Task statement => Your task is to print, exactly and only, the lines from the start of the entries below through the line with "col = scene.collection". Include both ends, but skip the pictures.

Material supplied =>

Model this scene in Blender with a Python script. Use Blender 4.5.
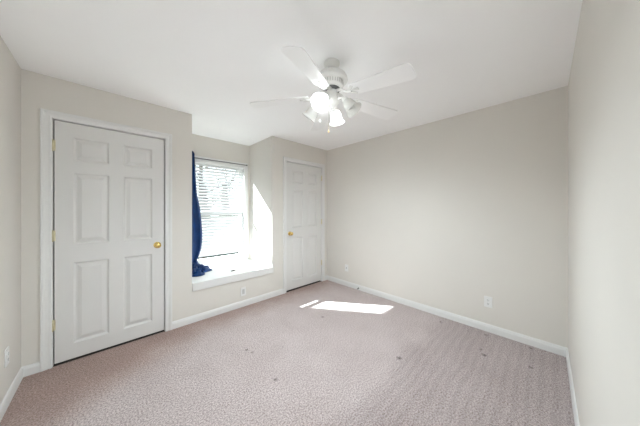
import bpy, bmesh, math, random
from mathutils import Vector, Matrix

random.seed(7)
R = math.radians
for o in list(bpy.data.objects):
    bpy.data.objects.remove(o)
scene = bpy.context.scene
col = scene.collection

# ------------------------------------------------------------------ camera
F_PX, CX, CY = 218.65, 320.0, 209.34
cam_d = bpy.data.cameras.new('camera')
cam = bpy.data.objects.new('camera', cam_d)
col.objects.link(cam)
cam.location = (-2.9656, -2.8835, 1.3281)
cam.rotation_euler = (R(90), 0, -0.76699)
cam_d.sensor_width = 36.0
cam_d.lens = F_PX / 640 * 36
cam_d.shift_y = -(213.0 - CY) / 640
cam_d.clip_start = 0.02
cam_d.clip_end = 300
scene.camera = cam

# ------------------------------------------------------------------ world, sun, exposure
scene.view_settings.view_transform = 'Standard'
scene.view_settings.look = 'None'
scene.view_settings.gamma = 1.0
scene.view_settings.use_curve_mapping = False
scene.view_settings.exposure = 1.13
scene.cycles.use_denoising = True
scene.cycles.max_bounces = 16
scene.cycles.diffuse_bounces = 12
scene.cycles.transparent_max_bounces = 24
scene.cycles.sample_clamp_indirect = 12.0
scene.cycles.caustics_reflective = False
scene.cycles.caustics_refractive = False

world = bpy.data.worlds.new('bright_sky')
scene.world = world
world.use_nodes = True
wn = world.node_tree
bg = wn.nodes['Background']
SKY_STRENGTH = 1.25
bg.inputs[0].default_value = (0.80, 0.92, 1.0, 1)
bg.inputs[1].default_value = SKY_STRENGTH

SUN_STRENGTH = 20.0
sun_d = bpy.data.lights.new('sun', 'SUN')
sun_d.energy = SUN_STRENGTH
sun_d.angle = R(0.9)
sun_d.color = (0.90, 0.96, 1.0)
sun = bpy.data.objects.new('sun', sun_d)
col.objects.link(sun)
SUN_DIR = Vector((0.72, -1.0, -0.88)).normalized()
sun.rotation_euler = SUN_DIR.to_track_quat('-Z', 'Y').to_euler()
sun.location = (-4, 6, 6)

# daylight portal over the window opening (guides sampling of the sky only)
por_d = bpy.data.lights.new('window_portal', 'AREA')
por_d.shape = 'RECTANGLE'
por_d.size, por_d.size_y = 1.0, 1.65
por = bpy.data.objects.new('window_portal', por_d)
col.objects.link(por)
por.location = (-1.73, 0.93, 1.27)
por.rotation_euler = (R(-90), 0, 0)
por_d.cycles.is_portal = True

BULB_WATTS = 7.6
HALL_FILL_WATTS = 42.0

# ------------------------------------------------------------------ dimensions (metres)
L, W, H = 3.4674, 3.0150, 2.44          # window wall, long wall, ceiling height
AX0, AX1, AY = -2.268, -1.194, 0.74     # dormer alcove
SILL = 0.460

# ------------------------------------------------------------------ helpers
def mat(name, color, rough=0.6, var=0.04, vscale=6.0, bump=0.0, bscale=300.0, metallic=0.0, spec=0.5, coat=0.0):
    m = bpy.data.materials.new(name)
    m.use_nodes = True
    nt = m.node_tree
    b = nt.nodes['Principled BSDF']
    b.inputs['Roughness'].default_value = rough
    b.inputs['Metallic'].default_value = metallic
    b.inputs['Specular IOR Level'].default_value = spec
    b.inputs['Coat Weight'].default_value = coat
    tc = nt.nodes.new('ShaderNodeTexCoord')
    n = nt.nodes.new('ShaderNodeTexNoise')
    n.inputs['Scale'].default_value = vscale
    n.inputs['Detail'].default_value = 4
    nt.links.new(tc.outputs['Object'], n.inputs['Vector'])
    r = nt.nodes.new('ShaderNodeValToRGB')
    lo = [max(0, c * (1 - var)) for c in color] + [1]
    hi = [min(1, c * (1 + var)) for c in color] + [1]
    r.color_ramp.elements[0].color = lo
    r.color_ramp.elements[1].color = hi
    r.color_ramp.elements[0].position = 0.3
    r.color_ramp.elements[1].position = 0.7
    nt.links.new(n.outputs['Fac'], r.inputs['Fac'])
    nt.links.new(r.outputs['Color'], b.inputs['Base Color'])
    if bump:
        n2 = nt.nodes.new('ShaderNodeTexNoise')
        n2.inputs['Scale'].default_value = bscale
        n2.inputs['Detail'].default_value = 3
        nt.links.new(tc.outputs['Object'], n2.inputs['Vector'])
        bp = nt.nodes.new('ShaderNodeBump')
        bp.inputs['Strength'].default_value = bump
        bp.inputs['Distance'].default_value = 0.002
        nt.links.new(n2.outputs['Fac'], bp.inputs['Height'])
        nt.links.new(bp.outputs['Normal'], b.inputs['Normal'])
    return m


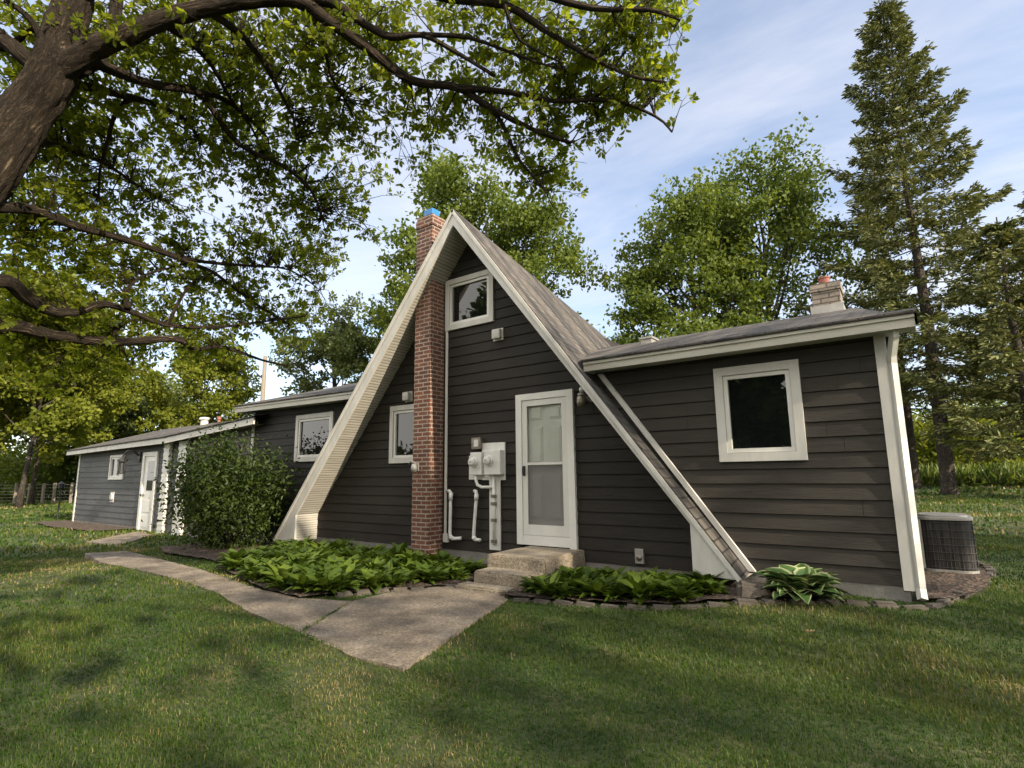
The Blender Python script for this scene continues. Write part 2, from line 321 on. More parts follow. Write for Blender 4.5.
pad = MB(); padpoly = ccw([(p.x, p.y) for p in (onZ(85, 542, -.06), onZ(118, 546, -.06), onZ(152, 535, -.06), onZ(138, 531.5, -.06))]); pad.prism(padpoly, -.2, -.055); o = pad.build('door_pad', M_PATH); o['kind'] = 'structure'
# planting beds
bedL = ccw([(-8.2, 4.12), (-7.2, 3.9), (-6.3, 3.72), (-5.5, 3.66), (-5.05, 4.45), (-4.62, 5.3), (-4.55, 6.56), (-9.6, 6.56), (-9.6, 5.0)])
bedR = ccw([(-3.85, 4.98), (-3.4, 4.96), (-2.9, 5.08), (-2.2, 5.28), (-1.75, 5.55), (-1.1, 5.9), (-.72, 6.1), (-.68, 6.56), (-3.6, 6.56), (-3.6, 5.3)])
bedA = ccw([(-.12+.9*math.sin(a)*(.72), 8.35-1.75*math.cos(a)*1.0) for a in np.linspace(0.25, math.pi-.3, 14)]+[(-.12, 9.9), (-.12, 6.6)])
bedG = ccw([(-23.5, 6.56), (-23.7, 5.75), (-20, 5.45), (-18.2, 5.6), (-17.6, 6.56)])
bedB = ccw([(-12.4, 6.5), (-12.3, 5.0), (-11, 4.55), (-9.4, 4.55), (-8.3, 4.3), (-9.6, 6.5)])
def bed(name, poly, dz):
    bm = bmesh.new(); vs = [bm.verts.new((x, y, float(hgt(x, y))+dz)) for x, y in poly]; bm.faces.new(vs); bmesh.ops.triangulate(bm, faces=bm.faces[:])
    for _ in range(3): bmesh.ops.subdivide_edges(bm, edges=bm.edges[:], cuts=1, use_grid_fill=True)
    for v in bm.verts: v.co.z = float(hgt(v.co.x, v.co.y))+dz+.012*math.sin(v.co.x*17+v.co.y*5)*math.cos(v.co.y*13)
    me = bpy.data.meshes.new(name); bm.to_mesh(me); bm.free(); me.materials.append(M_MULCH); o = bpy.data.objects.new(name, me); C.objects.link(o); o['kind'] = 'structure'
for q in (bedL, bedR, bedA, bedG, bedB): bed('mulch_bed', q, .045)
def inpoly(px, py, poly):
    px = np.asarray(px); py = np.asarray(py); r = np.zeros(px.shape, bool); n = len(poly)
    for i in range(n):
        x0, y0 = poly[i]; x1, y1 = poly[(i+1) % n]
        if y0 == y1: continue
        c = ((y0 > py) != (y1 > py)) & (px < (x1-x0)*(py-y0)/(y1-y0)+x0); r ^= c
    return r
# ------------------------------------------------------------------ house
house = thing('house', 'dark brown A-frame house with a low wing each side, a brick chimney and white trim', 'house', (-8, D, 0))
def P2(x, y, Y=D): p = onY(x, y, Y); return (p.x, p.z)
apO, apI = P2(453, 209.5, FY), P2(453, 225, FY)
rO, rI, rK = P2(743, 581, FY), P2(693, 574, FY), P2(690, 524, FY)
lO, lI, lK = P2(274, 539.5, FY), P2(294.6, 541.1, FY), P2(295.5, 515, FY)
lI = (lK[0], lI[1]); rI = (rK[0], rI[1])
def siding(xl, xr, z0, z1, name, mat, y=D, course=.16, axis='X', flip=1, parent=house, holes=()):
    """lapped boards; xl/xr are functions of z; axis X: wall in xz facing -Y; axis Y: wall in yz facing +X*flip; holes = openings"""
    m = MB(); z = z0; o1, o0 = .019, .004
    jr = random.Random(len(name)+int(z1*100))
    while z < z1-1e-4:
        q0 = jr.uniform(0, 3.6); jx = [xl(z)+q0+3.66*k for k in range(4)] if axis == 'X' else []
        zt = min(z+course, z1); br = sorted({z, zt} | {h[k] for h in holes for k in (2, 3) if z < h[k] < zt})
        br[-1] -= .006
        for za, zb in zip(br, br[1:]):
            if zb <= za: continue
            oa, ob = o1+(o0-o1)*(za-z)/course, o1+(o0-o1)*(zb-z)/course
            cuts = sorted([(h[0], h[1]) for h in holes if h[2] <= za+1e-6 and h[3] >= zb-.0065]+[(q, q+.004) for q in jx if not any(h[0]-.02 < q < h[1]+.02 for h in holes) and xl(zb)+.05 < q < xr(zb)-.05]); edges = [None]+[v for h in cuts for v in h]+[None]
            for k in range(0, len(edges), 2):
                la = xl(za) if edges[k] is None else edges[k]; ra = xr(za) if edges[k+1] is None else edges[k+1]
                lb = xl(zb) if edges[k] is None else edges[k]; rb = xr(zb) if edges[k+1] is None else edges[k+1]
                if ra-la < .004 and rb-lb < .004: continue
                if axis == 'X': P = lambda u, o, zz: (u, y-o, zz)
                else: P = lambda u, o, zz: (y+o*flip, u, zz)
                m.face([P(la, oa, za), P(ra, oa, za), P(rb, ob, zb), P(lb, ob, zb)])
                if za == z: m.face([P(la, -.02, za), P(ra, -.02, za), P(ra, oa, za), P(la, oa, za)])
        z = zt
    return m.build(name, mat, parent)
def P(x, y): p = onY(x, y); return (p.x, p.z)
WIN = [(P(714, 369.5), P(808.4, 460)), (P(447.2, 282), P(494.7, 321.5)), ((-7.40, P(391.9, 406.9)[1]), (-6.48, onY(390.9, 463.5).z)), ((P(298, 416)[0], P(298, 416)[1]), (P(335, 411)[0], P(295.6, 462)[1])), (P(112, 455.5), (P(123.6, 480)[0], P(112, 479.6)[1]))]
HOLE = [(a[0]+.06, b[0]-.06, b[1]+.06, a[1]-.06) for a, b in WIN]
def rakeL(z): return lK[0]+(apI[0]-lK[0])*max(0, z-lK[1])/(apI[1]-lK[1])-.02
def rakeR(z): return rK[0]+(apI[0]-rK[0])*max(0, z-rK[1])/(apI[1]-rK[1])+.02
ZB = .235
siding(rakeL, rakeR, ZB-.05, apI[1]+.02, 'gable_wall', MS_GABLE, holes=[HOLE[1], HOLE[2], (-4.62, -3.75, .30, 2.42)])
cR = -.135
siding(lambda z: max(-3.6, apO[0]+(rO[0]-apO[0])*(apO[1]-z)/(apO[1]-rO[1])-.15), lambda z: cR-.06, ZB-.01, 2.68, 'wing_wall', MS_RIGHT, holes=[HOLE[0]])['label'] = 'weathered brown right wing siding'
siding(lambda z: -11.88, lambda z: min(-8.0, apO[0]+(lO[0]-apO[0])*(apO[1]-z)/(apO[1]-lO[1])+.15), .05, 2.80, 'wing_wall', MS_LEFT, holes=[HOLE[3]])['label'] = 'dark charcoal left wing siding'
siding(lambda z: 6.60, lambda z: 12.4, ZB-.01, 2.68, 'wing_wall', MS_RIGHT, y=cR-.02, axis='Y')
siding(lambda z: -22.8, lambda z: -15.0, -.15, 2.27, 'garage_wall', MS_GAR, course=.17, holes=[HOLE[4], (-17.55, -16.74, -.07, 2.0)])
m = MB(); m.face([(-15.0, D-.003, -.15), (-11.9, D-.003, -.15), (-11.9, D-.003, 2.5), (-15.0, D-.003, 2.35)], [(-15, 0), (-11.9, 0), (-11.9, 2.6), (-15, 2.6)]); m.build('breezeway_wall', M_GBRICK, house)
m = MB()
for x0, x1, zt in ((-22.8, -11.9, 2.3), (-11.9, -9.0, 2.75), (-3.0, cR-.03, 2.65)): m.box((x0, D+.06, -.2), (x1, 12.3, zt))
m.slabY([(-9.3, -.2), (-2.15, -.2), (-2.15, .6), (-5.75, 4.55), (-9.3, .6)], D+.06, 12.6); m.build('inner_shell', MS_GABLE, house)
m = MB(); m.box((-9.6, D-.012, -.2), (-2.0, D+.2, ZB-.03)); m.box((-2.2, D-.014, -.2), (cR-.035, D+.2, ZB)); m.box((cR-.10, D+.2, -.2), (cR-.034, 12.4, ZB)); m.box((-22.7, D-.01, -.4), (-9.5, D+.2, .02)); m.build('foundation', M_CONC, house)
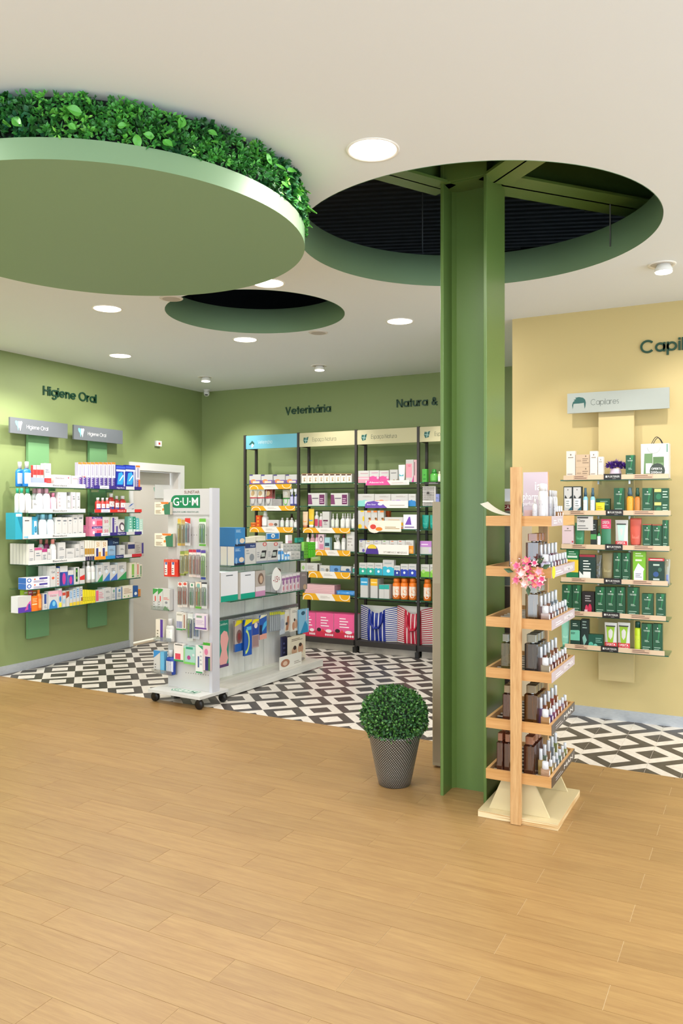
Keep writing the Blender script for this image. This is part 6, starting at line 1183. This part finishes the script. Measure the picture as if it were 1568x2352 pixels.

Solution to this exercise =>
Model this scene in Blender with a Python script. Use Blender 4.5.
import bpy, bmesh, math, random
from mathutils import Vector, Matrix

random.seed(7)
R = math.radians
for o in list(bpy.data.objects):
    bpy.data.objects.remove(o)
scene = bpy.context.scene
col = scene.collection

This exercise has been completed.